My computer-technician mate installed a Scrabble game program for me, where you can play against a software-generated opponent named Ronan. It is virtually impossible to win against Ronan. Plus, Ronan cheats. I once used a word that the Scrabble program insisted was not a word -- only to have "Ronan" use the VERY SAME WORD a few plays later, for which he (it) got credit. The program also offers you the opportunity to play against yourself. Which is extremely weird, and no fun at all. Games are supposed to be challenging or relaxing. I just found this one frustrating and annoying--and like you said, a complete waste of time.

I also don't like activities where you're "timed". Those make some people better at something, faster. For me, the adreneline rush is unnerving, as if I haven't prepared properly and I'm suddenly being asked to perform. Oops, time's up: you die. There are too many games going on in real life, from which you're trying to deconnect yourself, to spend endless hours locked in game-mode for leisure.

(Not to say that playing with words isn't sometimes fascinating -- but that's a creative endeavor, not simply blasting digital zombies with a joystick or participating in imaginary war games. Although I once tried a race-car game, which I lost, of course, after crashing into a guardrail, a highway post, and a tree, which proved I can't handle driving an unfamiliar car at high speeds (but I already knew that). For those who like that sort of thing, well, that's the sort of thing they like. It's just weird the mindset where (in a game) gamers find it hilarious to mow down digital pedestrians or crash into police cars. "It's only a game..."

7:39 AM  
Blogger Art Durkee said...

I'm with you about the timed games. I actually perform more poorly the more I'm stressed by the circumstances, so I didn't always test well in school, and I could never do well in a TV game like "Jeopardy," even though I have often sat at home watching it on TV and knew 90 percent of the answers before the contestants did. So if I'm relaxed and don't feel pressured, I test well. But timed games, not so much.

I think I was in 8th grade (age 13 to 14) when I was invited to join the chess club. I sucked at chess, as I've said, and still do, but I was smart and geeky which of course is why I joined. It was friendly fun, at least. Some of the guys were into speed chess, which I avoided by choice.

As a poet, I actually don't find myself having much use for word games either. "Fooling with words" as some have called it. When many poets talk about that, they're talking about playing with words and meanings, moving things around, punning, etc. To me if often seems very intellectual and ultimately not very meaningful. Often very surface-oriented and superficial. Nonetheless, I do agree that it's a creative endeavor, and much more interesting than video games.

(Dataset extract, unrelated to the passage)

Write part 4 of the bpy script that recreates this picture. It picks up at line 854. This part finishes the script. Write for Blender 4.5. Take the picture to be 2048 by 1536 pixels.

Play and improvisation, as in music, on the other hand, often lead one towards something one can go deeper with. Where I differ strongly with, say, the Language Poets (or the so-called Cambridge School) is that I might use "fooling with words" to get me started, and to find my way under the surface of things—like the Surrealists and Dadas used dreams and irrationality to look behind the curtain of the normative world and go into the unconscious. In practice, what this means for me is that I might just free-write for awhile, putting down whatever comes to mind, then when I find a thread to grab and pull on that takes me deeper, I'll throw away most of what I wrote prior to that thread—and in my experience, many of the Language Poets stop as soon as they catch that thread, and keep everything they've written up to that point. Similar techniques, opposite results.

But that kind of writing is another game I just have no interest in playing.